Toronto International Film FestivalBut the beauty of Toronto is that it's all things to all people: With 300-plus films on the menu, even the most voracious moviegoer can catch only a small fraction of the schedule, so everyone's experience at the festival is different, sometimes dramatically so. This year, for example, I played a game of follow-that-auteur, sticking to new films by reliable or semi-reliable known quantities like Tsai Ming-liang, Cronenberg, Martin Scorsese, Terry Gilliam, the Dardenne brothers, Abel Ferrara, Park Chan-wook, Michael Haneke, and so on, while taking a chance on certain buzz items, such as Nicolas Winding Refn's gritty crime trilogy Pusher, Jason Reitman's riotous spin-zone satire Thank You For Smoking, and the mordant Romanian black comedy The Death Of Mister Lazarescu. If you apply other scheduling philosophies—like only seeing films that currently have no distributor, or ones that feature Europeans engaging in desultory sex—your experience is as unique as a precious little snowflake.

What's your philosophy, Noel? Also, juice boxes: For kids only, or essential festival replenishment?

NM: For a quick burst of vitamin-laden refreshment without dirtying a glass, you can't beat a juice box. You also can't beat a movie that's connected to the culture at large, made by people who understand that some century-old cinematic techniques—like montage and dolly shots—are still in use because they're useful. I particularly like movies that capture a moment in one person's life the way Noah Baumbach's The Squid And The Whale does. It's set in 1986 and covers the first few months of his parents' divorce, which took place around the time he was going through an awkward late adolescence. Baumbach doesn't shy away from the painful moments, but he also puts them in the context of a movie, with impossibly funny dialogue and moments of rare magic when a pop song and a lighting cue hit each other at just the right angles.

I appreciate filmmakers devoted to rigorous formalism and "Art" with a capital A, and I have a soft spot for big, predictable middlebrow crowd-pleasers, which have a formalism of their own. But after digging through piles of both at Toronto every year, what I'm really looking for are filmmakers who step outside those disciplines to express something true and personal and direct.

And for you? More silent five-minute shots of empty rooms?

ST: Always trying to provoke me, aren't you? As a critic, I don't like to draw too many lines in the sand. Films tend to set their own aesthetic agenda, whether that means a succession of dick jokes or austere master shots from a stationary camera, and I prefer to be open to whatever goals they lay out for themselves. People like yourself who complain about long takes in movies by directors like Tsai Ming-liang, Aleksandr Sokurov, or Hou Hsiao-hsien—all of whom contributed stellar new work to this year's festival—usually harp on the lack of information on the screen.
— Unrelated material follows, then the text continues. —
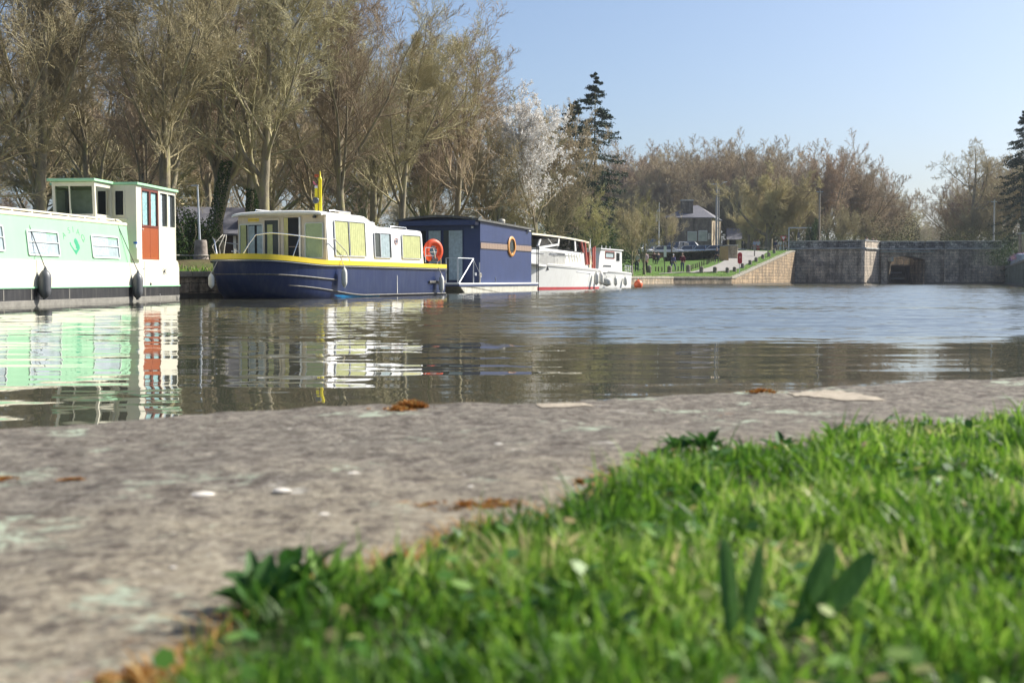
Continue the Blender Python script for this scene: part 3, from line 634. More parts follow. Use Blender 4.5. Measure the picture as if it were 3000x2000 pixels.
def blades(name, X, Y, H, W, lean, rs, mats, parent=None, z0=ZQ + 0.004, K=5, azb=None, curl=1.0, tint=None):
    n = len(X); az = rs.rand(n) * 2 * math.pi if azb is None else azb; ld = rs.rand(n) * 2 * math.pi
    t = np.linspace(0, 1, K)[None, :]; hor = (lean * H)[:, None] * (t ** 1.8) * curl
    cx = X[:, None] + np.cos(ld)[:, None] * hor; cy = Y[:, None] + np.sin(ld)[:, None] * hor; cz = z0 + H[:, None] * (t - 0.32 * np.minimum(lean, 1.4)[:, None] * t ** 2.4)
    w = W[:, None] * np.array([0.7, 1.0, 0.92, 0.62, 0.06] if K == 5 else np.interp(np.linspace(0, 1, K), [0, .3, .7, 1], [.7, 1, .8, .05]))[None, :] * 0.5
    a = np.stack([cx - np.cos(az)[:, None] * w, cy - np.sin(az)[:, None] * w, cz], -1); b = np.stack([cx + np.cos(az)[:, None] * w, cy + np.sin(az)[:, None] * w, cz + w * 0.3], -1)
    V = np.stack([a, b], 2).reshape(-1, 3)          # n,K,2
    base = (np.arange(n) * K * 2)[:, None] + (np.arange(K - 1) * 2)[None, :]
    F = np.stack([base, base + 1, base + 3, base + 2], -1).reshape(-1, 4)
    return np_mesh(name, V, F, mats, parent, smooth=True, attr=None if tint is None else np.repeat(tint, K * 2))
G_ST = [(0.0, (0.04, 0.11, 0.012)), (0.22, (0.07, 0.17, 0.016)), (0.45, (0.15, 0.29, 0.025)), (0.68, (0.27, 0.42, 0.06)), (0.88, (0.40, 0.49, 0.15)), (0.97, (0.56, 0.46, 0.24))]
M_grass = ramp_mat('grass_blades', G_ST, 1, rough=0.5, island=True, trans=0.45, spec=0.4)
M_turfb = ramp_mat('turf_blades', G_ST, 1, rough=0.5, attr='tint', trans=0.48, spec=0.4)
rs = np.random.RandomState(21); n = 150000
gx = rs.uniform(TP[:, 0].min(), 2.6, n); gy = 0.42 + (rs.rand(n) ** 1.25) * 3.4
ok = inpoly(gx, gy, T); gx, gy = gx[ok], gy[ok]; ed = edge_dist(gx, gy)
# only the wedge the photo (and a step to either side) can see
ok = (np.abs(gx) < gy * 0.62 + 0.25) & ((rs.rand(len(gx)) < np.clip(ed / 0.09, 0.25, 1))); gx, gy, ed = gx[ok], gy[ok], ed[ok]
clump = vnoise(gx * 9, gy * 9, 8)
H = (0.016 + 0.022 * rs.rand(len(gx)) + 0.050 * clump ** 1.6 * rs.rand(len(gx)) ** .5) * np.clip(0.45 + ed / 0.10, 0.5, 1) * (1 + 0.6 * (rs.rand(len(gx)) > 0.96))
keep = clump + .5 * rs.rand(len(gx)) > .32
Wd = 0.0024 + 0.0034 * rs.rand(len(gx)) ** 1.5
gx, gy, ed, H, Wd = gx[keep], gy[keep], ed[keep], H[keep], Wd[keep]
grass = blades('grass', gx, gy, H, Wd, 0.1 + 0.9 * rs.rand(len(gx)) ** 1.4, rs, M_turfb, tint=np.clip(.62 * rs.rand(len(gx)) ** 1.15 + .75 * (vnoise(gx * 6 + 3, gy * 6, 18) - .35) + .35 * (vnoise(gx * 17 + 3, gy * 17, 19) - .4), 0, 1))
tag(grass, 'short bright green grass covering the near corner of the quay', 'grass', kind='stuff')
print('blades', len(gx))
# ---------------------------------------------------------------- shared boat bits
random.seed(7)
def pleat(mb, u0, u1, v0, v1, fn, a, amp=0.012, waves=7, m=0, n=None, gather=None):
    """a pleated curtain sheet in the plane given by fn"""
    n = n or waves * 6; rows = 5; V = []
    for j in range(rows):
        v = v0 + (v1 - v0) * j / (rows - 1)
        for i in range(n + 1):
            u = u0 + (u1 - u0) * i / n
            V.append(fn(u, v, a + amp * math.sin(i / n * waves * 2 * math.pi + 0.4 * math.sin(j)) * (0.7 + 0.3 * math.sin(j * 1.3))))
    mb.add(V, [(j * (n + 1) + i, j * (n + 1) + i + 1, (j + 1) * (n + 1) + i + 1, (j + 1) * (n + 1) + i) for j in range(rows - 1) for i in range(n)], m)
def window(parent, u0, u1, v0, v1, fn, a, s=1, r=0.04, fw=0.03, frame=None, back=None, curtains=(), bars=(), glass=None, hb=(), th=0.022, label=None):
    """frame standing s*th proud of wall plane a; back panel, curtains and glass inside it; curtains: (u0, u1, v0, v1, material, waves)"""
    o = rrect(u0, u1, v0, v1, r); i = rrect(u0 + fw, u1 - fw, v0 + fw, v1 - fw, max(0.004, r - fw))
    mb = MB(); mb.ring(o, i, a - s * 0.002, a + s * (th + 0.006), fn)
    for b in bars: mb.prism([(b - 0.012, v0 + fw * .8), (b + 0.012, v0 + fw * .8), (b + 0.012, v1 - fw * .8), (b - 0.012, v1 - fw * .8)], a + s * 0.015, a + s * (th + 0.004), fn)
    for b, c0, c1 in hb: mb.prism([(c0, b - 0.01), (c1, b - 0.01), (c1, b + 0.01), (c0, b + 0.01)], a + s * 0.015, a + s * (th + 0.004), fn)
    w = mb.build('window', frame or M_alu, parent)
    if label: w['label'] = label
    ii = rrect(u0 + fw * .9, u1 - fw * .9, v0 + fw * .9, v1 - fw * .9, max(0.004, r - fw))
    mb = MB(); mb.prism(ii, a, a + s * 0.003, fn); mb.build('backing', back or M_dark, w)
    for c in curtains:
        mb = MB(); pleat(mb, c[0], c[1], c[2], c[3], fn, a + s * 0.009, 0.0035, c[5]); mb.build('curtain', c[4], w, smooth=True)
    mb = MB(); mb.add([fn(u, v, a + s * (th - 0.003)) for u, v in ii], [tuple(range(len(ii)))]); mb.build('pane', glass or M_glass, w)
    return w
def fender(parent_loc, rad, h, m, label, group, name='fender', rot=0.0, rope_to=None, rope_m=None):
    t = thing(name, label, 'fender', parent_loc, rot, group)
    prof = [(0.0, 0), (rad * .25, 0), (rad * .3, h * .05), (rad * .62, h * .10), (rad * .93, h * .2), (rad, h * .3), (rad, h * .68), (rad * .9, h * .8), (rad * .6, h * .9), (rad * .3, h * .95), (rad * .26, h), (0, h)]
    MB().lathe(prof, n=16).build('body', m, t, smooth=True)
    mb = MB(); mb.torus((0, 0, h + 0.005), rad * .2, rad * .08, 12, 6, 'x'); mb.build('eye', m, t, smooth=True)
    if rope_to is not None:
        mb = MB(); a = Vector((0, 0, h)); b = Vector(rope_to); mb.tube([a, a.lerp(b, .5) + Vector((0, 0, -0.01)), b], 0.011, 5); mb.build('rope', rope_m or M_rope, t)
    return t

# ---------------------------------------------------------------- mint and cream narrowboat
FN = Frame((-9.93, 23.2), (-9.09, 32.7)); FN = Frame(tuple(FN.world(0, 9.54)), tuple(FN.world(0, 19.0)))
# origin now at the stern; the bow lies towards the camera (negative y)
sN = FN.side
nb = thing('narrowboat', 'mint green and cream narrowboat with a raised glazed wheelhouse, cut off by the left edge', 'boat', (FN.O[0], FN.O[1], 0), FN.rot)
YB = -16.5; WN = -2.2
hull_top = 0.36
mb = MB(); mb.prism([(YB, 0.10), (-0.0, 0.08), (0, hull_top), (YB, hull_top)], 0, WN, SX); mb.build('lower_hull', M_black, nb, bevel=0.015)
mb = MB(); mb.box(WN + .02, 0.012, YB, 0.012, -0.5, 0.12); mb.build('waterline_strip', M_scum, nb, bevel=0.01)
mb = MB(); mb.box(-0.01, 0.022, YB, 0.01, hull_top + 0.0, hull_top + 0.035); mb.build('rubbing_strake', M_mint_dk, nb, bevel=0.008)
# cream hull side: rises in a sweep at the stern
y_fr = sN(407, 700)[0]                                   # front corner of the aft block
mb = MB(); mb.prism([(YB, hull_top + .02), (0, hull_top + .02), (0, 0.86), (-0.06, 1.0), (-0.13, 1.05), (y_fr, 1.05), (y_fr - .02, 0.95), (YB, 0.95)], 0.0, WN, SX); mb.build('upper_hull', M_cream, nb, bevel=0.015)
# cabin side with slight tumblehome
ycab = sN(380, 720, -0.03)[0]
rings = []
for y, zt in ((YB, 1.79), (ycab + 0.05, 1.86)):
    rings.append([(-0.03, y, 0.948), (-0.12, y, zt), (WN + .12, y, zt), (WN + .03, y, 0.948)])
mb = MB(); mb.loft(rings); cab = mb.build('cabin', M_mint, nb, bevel=0.012)
# cream end margin of the cabin and cream top rail band
mb = MB(); mb.add([(-0.028, ycab + .05, .95), (-0.118, ycab + .05, 1.85), (-0.118, ycab + .12, 1.85), (-0.028, ycab + .12, .95)], [(0, 1, 2, 3)]); 
mb = MB(); mb.loft([[(-0.10, YB, 1.78), (-0.10, YB, 1.885), (WN + .1, YB, 1.885), (WN + .1, YB, 1.78)], [(-0.10, ycab + .06, 1.85), (-0.10, ycab + .06, 1.935), (WN + .1, ycab + .06, 1.935), (WN + .1, ycab + .06, 1.85)]]); mb.build('roof', M_buttercream, nb, bevel=0.03)
mb = MB(); mb.tube([(-0.19, YB, 1.94), (-0.19, -6, 1.975), (-0.19, ycab - .3, 1.985), (-0.19, ycab - .1, 1.94)], 0.022, 8)
for k in range(16):
    y = YB + 0.4 + k * 0.82
    if y < ycab - .2: mb.box(-0.215, -0.165, y, y + 0.05, 1.86, 1.975)
mb.build('handrail', M_cream, nb, smooth=True)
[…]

The logic goes, "If we've seen all that we need to understand in a shot, then why must we continue to look at it?" Of course, no one would think twice about museum patrons staring at a painting for many minutes at a time, but most of the movies we see (certainly everything from Hollywood) have conditioned us over the years to have different expectations. Unlearn, man!

As a case in point, Tsai's bleak new musical-comedy The Wayward Cloud opens with exactly the paint-peeling shot you describe: A five-minute take of an empty parking deck, which is eventually filled by two strangers passing each other, one a young woman in a nurse's uniform carrying a watermelon. In the next shot, she's splayed out half-naked on a bed with the melon between her legs, ready for some unimaginably kinky violation from a fellow porn star. Long takes like these are not only key to Tsai's deadpan comic style, but also help enforce a feeling of melancholy that pervades his characters' lives. I'll concede that some directors are guilty of empty formalism, but it's often rewarding for the viewer to be situated within a shot for more than a few seconds and given some space to think or soak in the atmosphere.

As the Toronto Film Festival proved yet again this year, there are many different kinds of experiences for the adventurous. Or to put it in culinary terms familiar to all festivalgoers: Dining on hot dogs and cheap Asian noodles are fine when you're on the go, but if you don't settle down for a sit-down meal every once in a while, you're not getting a balanced diet.